Leggi la recensione della prima con Sicilia, Demuro, Torosyan, Alaimo: Bologna, La bohème, 19/01/2018
BOLOGNA, 23 gennaio - La grandezza di uno spettacolo come questo inaugurale della stagione del Comunale di Bologna consiste - anche - nella capacità di inventare il vero, di creare un mondo in perfetto equilibrio fra realismo e astrazione, fra dettaglio e allusione. In quel margine tanto studiato da apparire del tutto spontaneo fra detto e non detto, non solo il pubblico può sentirsi attivamente coinvolto e portare un po' di sé nell'opera, ma anche l'alternanza delle due compagnie rivela diverse sfumature che arricchiscono la lettura senza smussarne forza e identità. Ritroviamo il Benoit/Alcindoro di Bruno Lazzaretti, lontano mille miglia dalla macchietta e perciò irresistibile archetipo di pensionato urbano con qualche soldo da parte e la pretesa di rifarsi della timidezza giovanile. Ritroviamo in Colline il giovanottone serio e introverso pronto al gioco ma anche a mantenere un minimo di decoro domestico e in Schaunard l'adorabile amico capace sempre di un sorriso e di un gesto premuroso, entrambi vispi e veri nell'immedesimazione totale di Evgeny Stavinsky e Andrea Vincenzo Bonsignore. Ritroviamo però anche una diversa sfumatura nei rapporti, nell'amore e nel dolore, nella reazione di fronte alla morte. Basta che, alla morte di Mimì, il Marcello di Sergio Vitale lasci la scena con un passo più lento rispetto a Nicola Alaimo, che la Musetta di Ruth Iniesta raccolga uscendo con mano rapace e occhio cupido più di quanto non facesse Hasmik Torosyan le banconote lasciatele da Colline su uno scatolone.

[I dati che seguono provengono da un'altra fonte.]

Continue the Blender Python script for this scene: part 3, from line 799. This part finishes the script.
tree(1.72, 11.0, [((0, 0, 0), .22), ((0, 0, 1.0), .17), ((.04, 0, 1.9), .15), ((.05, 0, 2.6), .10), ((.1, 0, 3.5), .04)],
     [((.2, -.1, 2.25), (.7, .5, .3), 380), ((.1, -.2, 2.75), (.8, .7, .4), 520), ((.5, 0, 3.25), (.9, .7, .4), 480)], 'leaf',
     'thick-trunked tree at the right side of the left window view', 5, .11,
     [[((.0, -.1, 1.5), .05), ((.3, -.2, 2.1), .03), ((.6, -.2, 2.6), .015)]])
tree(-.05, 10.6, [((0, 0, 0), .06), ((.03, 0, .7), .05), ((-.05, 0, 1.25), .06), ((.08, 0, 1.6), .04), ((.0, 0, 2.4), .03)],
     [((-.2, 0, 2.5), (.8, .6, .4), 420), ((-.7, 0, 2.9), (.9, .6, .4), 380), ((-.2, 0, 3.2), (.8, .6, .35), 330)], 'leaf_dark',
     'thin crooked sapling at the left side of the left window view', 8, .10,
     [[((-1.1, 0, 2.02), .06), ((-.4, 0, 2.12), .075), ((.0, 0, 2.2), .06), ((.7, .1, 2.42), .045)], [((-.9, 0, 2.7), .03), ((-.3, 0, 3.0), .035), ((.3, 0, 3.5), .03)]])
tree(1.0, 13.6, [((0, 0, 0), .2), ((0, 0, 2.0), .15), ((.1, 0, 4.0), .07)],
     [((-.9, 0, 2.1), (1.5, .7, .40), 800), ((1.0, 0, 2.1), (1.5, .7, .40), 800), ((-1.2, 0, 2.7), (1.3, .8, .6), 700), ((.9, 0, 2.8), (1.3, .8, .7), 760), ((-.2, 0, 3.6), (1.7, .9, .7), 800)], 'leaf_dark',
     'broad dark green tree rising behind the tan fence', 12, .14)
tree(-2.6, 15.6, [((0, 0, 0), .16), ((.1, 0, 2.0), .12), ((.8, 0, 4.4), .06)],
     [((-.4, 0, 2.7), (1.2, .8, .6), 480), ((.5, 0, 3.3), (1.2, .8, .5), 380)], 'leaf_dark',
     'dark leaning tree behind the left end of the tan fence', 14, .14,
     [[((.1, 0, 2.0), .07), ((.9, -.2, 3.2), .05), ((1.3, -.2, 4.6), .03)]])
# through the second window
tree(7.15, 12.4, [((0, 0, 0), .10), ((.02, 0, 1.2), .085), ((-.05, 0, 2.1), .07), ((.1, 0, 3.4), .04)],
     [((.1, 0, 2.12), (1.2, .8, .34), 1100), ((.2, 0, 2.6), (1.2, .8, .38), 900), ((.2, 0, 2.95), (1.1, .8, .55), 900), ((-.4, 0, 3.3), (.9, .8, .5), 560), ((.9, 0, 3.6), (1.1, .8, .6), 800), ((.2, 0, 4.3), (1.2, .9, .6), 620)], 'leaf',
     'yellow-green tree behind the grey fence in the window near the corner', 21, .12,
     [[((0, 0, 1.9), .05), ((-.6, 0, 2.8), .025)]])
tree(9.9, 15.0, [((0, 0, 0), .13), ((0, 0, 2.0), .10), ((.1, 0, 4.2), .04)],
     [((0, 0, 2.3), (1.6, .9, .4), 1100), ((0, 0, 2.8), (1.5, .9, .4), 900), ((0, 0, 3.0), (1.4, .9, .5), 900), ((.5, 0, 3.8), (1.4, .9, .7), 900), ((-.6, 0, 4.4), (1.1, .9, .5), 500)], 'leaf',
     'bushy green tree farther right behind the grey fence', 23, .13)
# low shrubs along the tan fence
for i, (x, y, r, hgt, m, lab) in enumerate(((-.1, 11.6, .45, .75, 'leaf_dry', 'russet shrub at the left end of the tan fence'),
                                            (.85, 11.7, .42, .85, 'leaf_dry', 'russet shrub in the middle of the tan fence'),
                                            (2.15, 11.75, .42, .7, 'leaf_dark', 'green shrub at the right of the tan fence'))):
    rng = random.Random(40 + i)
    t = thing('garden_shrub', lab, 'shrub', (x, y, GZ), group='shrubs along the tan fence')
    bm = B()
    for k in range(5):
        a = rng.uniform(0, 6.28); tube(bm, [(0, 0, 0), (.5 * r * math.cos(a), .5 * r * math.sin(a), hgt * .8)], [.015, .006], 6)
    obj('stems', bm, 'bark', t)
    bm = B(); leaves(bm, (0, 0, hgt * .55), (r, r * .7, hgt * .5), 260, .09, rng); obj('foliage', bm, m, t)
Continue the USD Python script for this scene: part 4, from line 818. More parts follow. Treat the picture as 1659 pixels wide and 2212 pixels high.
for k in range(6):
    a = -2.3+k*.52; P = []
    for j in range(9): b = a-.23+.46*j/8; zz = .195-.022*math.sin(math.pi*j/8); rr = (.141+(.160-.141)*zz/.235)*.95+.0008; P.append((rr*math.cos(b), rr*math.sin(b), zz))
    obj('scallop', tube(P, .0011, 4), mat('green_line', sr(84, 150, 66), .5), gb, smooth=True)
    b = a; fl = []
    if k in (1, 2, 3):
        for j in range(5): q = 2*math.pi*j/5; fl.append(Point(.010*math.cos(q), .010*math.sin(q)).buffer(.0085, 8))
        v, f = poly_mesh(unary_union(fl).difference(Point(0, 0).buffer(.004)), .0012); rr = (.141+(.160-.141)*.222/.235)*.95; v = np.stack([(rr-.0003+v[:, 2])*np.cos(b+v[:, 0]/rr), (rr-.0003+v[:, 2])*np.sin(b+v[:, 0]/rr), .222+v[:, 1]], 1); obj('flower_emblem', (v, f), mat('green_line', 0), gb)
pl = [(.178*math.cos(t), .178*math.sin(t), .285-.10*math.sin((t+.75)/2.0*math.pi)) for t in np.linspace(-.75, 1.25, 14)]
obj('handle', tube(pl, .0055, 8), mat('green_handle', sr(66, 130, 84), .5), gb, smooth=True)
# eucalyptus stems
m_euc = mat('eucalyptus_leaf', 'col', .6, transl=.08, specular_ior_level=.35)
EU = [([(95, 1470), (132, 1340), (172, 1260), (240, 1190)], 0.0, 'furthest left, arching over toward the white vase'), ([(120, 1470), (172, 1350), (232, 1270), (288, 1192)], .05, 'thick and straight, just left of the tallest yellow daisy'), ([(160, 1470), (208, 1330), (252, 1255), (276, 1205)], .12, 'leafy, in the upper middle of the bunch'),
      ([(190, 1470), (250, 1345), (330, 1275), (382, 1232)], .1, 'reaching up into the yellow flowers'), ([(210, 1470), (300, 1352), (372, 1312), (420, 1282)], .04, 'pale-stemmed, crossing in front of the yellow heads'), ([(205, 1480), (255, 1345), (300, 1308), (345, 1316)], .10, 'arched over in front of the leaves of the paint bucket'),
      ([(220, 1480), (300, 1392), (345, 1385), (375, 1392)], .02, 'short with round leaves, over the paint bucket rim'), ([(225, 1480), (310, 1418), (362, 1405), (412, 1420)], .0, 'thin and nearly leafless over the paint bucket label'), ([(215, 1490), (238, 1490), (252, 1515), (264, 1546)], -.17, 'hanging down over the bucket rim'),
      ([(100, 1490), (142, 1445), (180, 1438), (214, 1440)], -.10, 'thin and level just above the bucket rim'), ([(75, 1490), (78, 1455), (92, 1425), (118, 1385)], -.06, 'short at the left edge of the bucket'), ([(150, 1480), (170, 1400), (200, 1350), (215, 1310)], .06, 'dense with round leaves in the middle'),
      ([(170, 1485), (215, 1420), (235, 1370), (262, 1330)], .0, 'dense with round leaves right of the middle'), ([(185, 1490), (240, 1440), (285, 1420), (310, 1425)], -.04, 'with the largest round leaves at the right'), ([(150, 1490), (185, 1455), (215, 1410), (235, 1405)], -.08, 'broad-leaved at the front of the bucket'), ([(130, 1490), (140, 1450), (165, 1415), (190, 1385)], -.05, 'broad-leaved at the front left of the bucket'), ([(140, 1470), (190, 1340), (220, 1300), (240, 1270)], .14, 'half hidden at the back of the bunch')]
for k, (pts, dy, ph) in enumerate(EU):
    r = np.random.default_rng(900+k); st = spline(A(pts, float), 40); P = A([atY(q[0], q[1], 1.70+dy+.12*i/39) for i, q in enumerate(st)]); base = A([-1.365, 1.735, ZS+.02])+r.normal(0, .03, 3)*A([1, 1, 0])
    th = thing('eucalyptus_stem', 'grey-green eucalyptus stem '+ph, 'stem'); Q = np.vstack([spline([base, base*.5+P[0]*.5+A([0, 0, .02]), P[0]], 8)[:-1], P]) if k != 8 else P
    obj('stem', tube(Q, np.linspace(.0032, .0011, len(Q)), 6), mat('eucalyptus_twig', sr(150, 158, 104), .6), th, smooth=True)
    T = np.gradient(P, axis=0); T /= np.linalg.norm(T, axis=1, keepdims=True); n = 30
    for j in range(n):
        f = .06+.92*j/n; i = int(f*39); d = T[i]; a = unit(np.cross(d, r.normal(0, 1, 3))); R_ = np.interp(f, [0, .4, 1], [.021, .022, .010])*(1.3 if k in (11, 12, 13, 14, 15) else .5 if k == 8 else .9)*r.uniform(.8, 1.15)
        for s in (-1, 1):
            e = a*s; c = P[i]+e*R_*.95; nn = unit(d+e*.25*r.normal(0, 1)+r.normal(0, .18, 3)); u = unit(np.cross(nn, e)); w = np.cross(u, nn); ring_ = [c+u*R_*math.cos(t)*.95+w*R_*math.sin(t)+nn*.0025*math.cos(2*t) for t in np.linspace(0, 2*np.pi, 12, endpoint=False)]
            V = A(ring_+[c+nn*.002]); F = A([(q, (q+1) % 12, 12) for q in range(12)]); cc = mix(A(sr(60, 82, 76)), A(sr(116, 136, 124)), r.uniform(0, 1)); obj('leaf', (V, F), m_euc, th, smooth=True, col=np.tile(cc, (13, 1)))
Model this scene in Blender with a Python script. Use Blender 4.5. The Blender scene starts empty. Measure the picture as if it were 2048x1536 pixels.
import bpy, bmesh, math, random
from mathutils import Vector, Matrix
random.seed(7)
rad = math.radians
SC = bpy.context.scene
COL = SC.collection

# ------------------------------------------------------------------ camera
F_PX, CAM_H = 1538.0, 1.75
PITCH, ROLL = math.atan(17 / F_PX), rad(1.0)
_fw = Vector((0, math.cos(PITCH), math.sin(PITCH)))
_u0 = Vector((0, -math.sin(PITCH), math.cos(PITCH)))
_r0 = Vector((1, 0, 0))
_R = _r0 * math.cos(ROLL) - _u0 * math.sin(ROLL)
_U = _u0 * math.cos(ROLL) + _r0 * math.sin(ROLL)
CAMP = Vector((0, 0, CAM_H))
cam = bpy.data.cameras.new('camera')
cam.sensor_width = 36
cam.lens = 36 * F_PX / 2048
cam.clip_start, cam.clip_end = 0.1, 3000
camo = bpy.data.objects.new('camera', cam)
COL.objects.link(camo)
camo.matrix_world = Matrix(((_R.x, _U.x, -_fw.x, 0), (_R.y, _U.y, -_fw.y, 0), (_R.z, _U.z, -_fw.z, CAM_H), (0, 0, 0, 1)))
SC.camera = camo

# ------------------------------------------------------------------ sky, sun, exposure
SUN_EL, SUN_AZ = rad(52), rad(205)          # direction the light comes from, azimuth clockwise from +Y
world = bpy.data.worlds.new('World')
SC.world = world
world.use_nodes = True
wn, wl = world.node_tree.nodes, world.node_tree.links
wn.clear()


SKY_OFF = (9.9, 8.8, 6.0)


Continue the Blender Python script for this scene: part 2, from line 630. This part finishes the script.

Basta davvero poco e abbiamo il rovescio della medaglia, la conferma che La bohème è vera e proprio per questo non univoca, è la somma d'infiniti piani di lettura, possibilità, chiaroscuri. Di fronte alla morte si può fuggire disperati, ma anche intimoriti, o raggelarsi nel rifiuto ai limiti dell'indifferenza: è tutto parte del sentire umano, è tutto contenuto nella crudeltà universale degli ultimi accordi. Nulla, certo, si appiattisce nella bidimensionalità, nel prevedibile, nel superficiale, ma viene dalla profondità della parola e della musica, non si sovrappone a essa. Non abbiamo buoni sentimenti, miele o fiele, abbiamo personaggi che sono persone, nel bene e nel male, nei pregi, nei difetti, nelle contraddizioni, nelle maschere e nella sincerità. Vitale, allora, declina la disillusione e il disincanto con un fraseggio misurato ma capace anche di aprirsi a sprazzi d'ironia, Iniesta sfrutta proiezione e ampiezza per esprimere la stessa sfrontatezza quasi disperatamente aggressiva che le leggiamo nello sguardo e che tuttavia non ne ha del tutto prosciugato l'umanità (lo si vede nel modo in cui impone a Rodolfo di fingere d'aver provveduto lui al manicotto).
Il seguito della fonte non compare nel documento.